__AVAILABLE DATA__.
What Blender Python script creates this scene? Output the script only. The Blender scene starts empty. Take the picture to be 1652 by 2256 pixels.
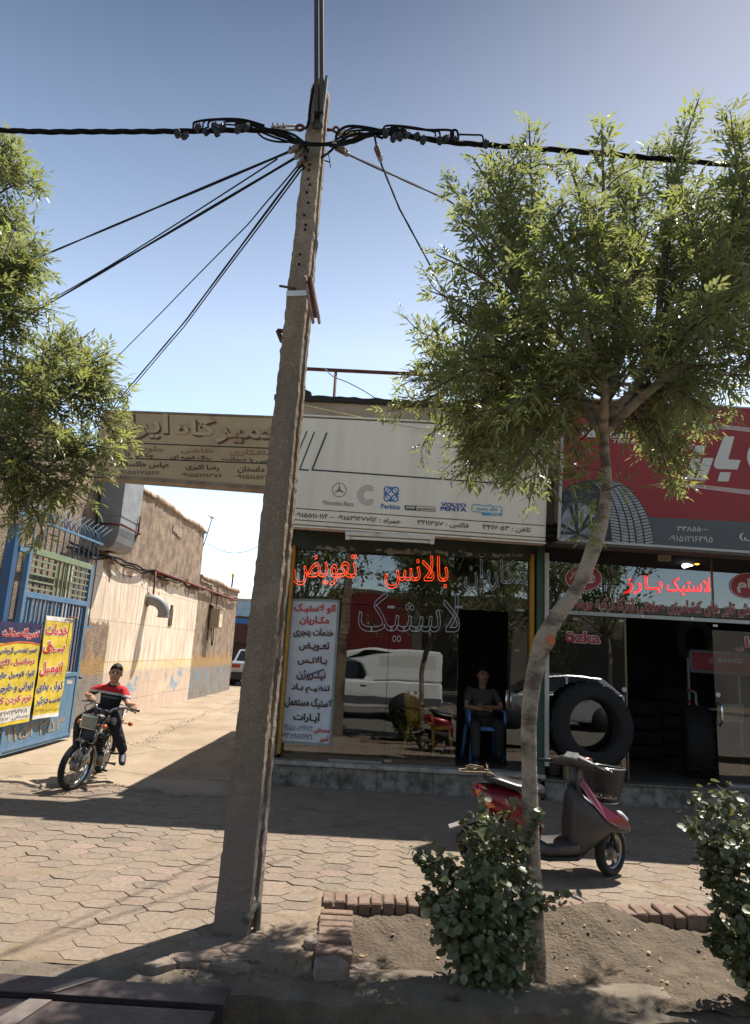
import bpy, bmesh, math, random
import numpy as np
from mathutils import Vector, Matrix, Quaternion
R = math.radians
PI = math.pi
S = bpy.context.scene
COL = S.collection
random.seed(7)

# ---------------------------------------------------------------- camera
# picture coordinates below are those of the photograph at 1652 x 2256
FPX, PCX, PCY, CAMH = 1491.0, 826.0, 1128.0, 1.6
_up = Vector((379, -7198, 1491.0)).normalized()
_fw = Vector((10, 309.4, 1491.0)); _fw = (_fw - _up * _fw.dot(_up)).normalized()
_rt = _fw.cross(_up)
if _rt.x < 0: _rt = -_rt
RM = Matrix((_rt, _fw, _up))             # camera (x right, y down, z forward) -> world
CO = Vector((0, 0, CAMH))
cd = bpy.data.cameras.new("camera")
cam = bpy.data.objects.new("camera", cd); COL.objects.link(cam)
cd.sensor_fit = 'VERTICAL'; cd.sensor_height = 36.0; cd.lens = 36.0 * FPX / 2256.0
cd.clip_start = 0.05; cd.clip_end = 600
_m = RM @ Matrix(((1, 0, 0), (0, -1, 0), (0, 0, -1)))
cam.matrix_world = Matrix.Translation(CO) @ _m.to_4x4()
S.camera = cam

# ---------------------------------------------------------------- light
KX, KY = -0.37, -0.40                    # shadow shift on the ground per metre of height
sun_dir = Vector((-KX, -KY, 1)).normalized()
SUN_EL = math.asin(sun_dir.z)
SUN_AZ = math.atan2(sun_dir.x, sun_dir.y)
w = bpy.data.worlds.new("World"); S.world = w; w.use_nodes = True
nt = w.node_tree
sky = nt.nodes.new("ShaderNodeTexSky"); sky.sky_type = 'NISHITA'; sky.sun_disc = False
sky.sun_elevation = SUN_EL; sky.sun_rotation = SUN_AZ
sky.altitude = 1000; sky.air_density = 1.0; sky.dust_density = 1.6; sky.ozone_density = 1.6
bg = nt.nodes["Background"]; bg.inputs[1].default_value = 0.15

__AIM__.
Reproduce each line word for word and drop the pictures.

__ANSWER IN FULL__.
What Blender Python script creates this scene? Output the script only. The Blender scene starts empty. Take the picture to be 1652 by 2256 pixels.
import bpy, bmesh, math, random
import numpy as np
from mathutils import Vector, Matrix, Quaternion
R = math.radians
PI = math.pi
S = bpy.context.scene
COL = S.collection
random.seed(7)

# ---------------------------------------------------------------- camera
# picture coordinates below are those of the photograph at 1652 x 2256
FPX, PCX, PCY, CAMH = 1491.0, 826.0, 1128.0, 1.6
_up = Vector((379, -7198, 1491.0)).normalized()
_fw = Vector((10, 309.4, 1491.0)); _fw = (_fw - _up * _fw.dot(_up)).normalized()
_rt = _fw.cross(_up)
if _rt.x < 0: _rt = -_rt
RM = Matrix((_rt, _fw, _up))             # camera (x right, y down, z forward) -> world
CO = Vector((0, 0, CAMH))
cd = bpy.data.cameras.new("camera")
cam = bpy.data.objects.new("camera", cd); COL.objects.link(cam)
cd.sensor_fit = 'VERTICAL'; cd.sensor_height = 36.0; cd.lens = 36.0 * FPX / 2256.0
cd.clip_start = 0.05; cd.clip_end = 600
_m = RM @ Matrix(((1, 0, 0), (0, -1, 0), (0, 0, -1)))
cam.matrix_world = Matrix.Translation(CO) @ _m.to_4x4()
S.camera = cam

# ---------------------------------------------------------------- light
KX, KY = -0.37, -0.40                    # shadow shift on the ground per metre of height
sun_dir = Vector((-KX, -KY, 1)).normalized()
SUN_EL = math.asin(sun_dir.z)
SUN_AZ = math.atan2(sun_dir.x, sun_dir.y)
w = bpy.data.worlds.new("World"); S.world = w; w.use_nodes = True
nt = w.node_tree
sky = nt.nodes.new("ShaderNodeTexSky"); sky.sky_type = 'NISHITA'; sky.sun_disc = False
sky.sun_elevation = SUN_EL; sky.sun_rotation = SUN_AZ
sky.altitude = 1000; sky.air_density = 1.0; sky.dust_density = 1.6; sky.ozone_density = 1.6
bg = nt.nodes["Background"]; bg.inputs[1].default_value = 0.15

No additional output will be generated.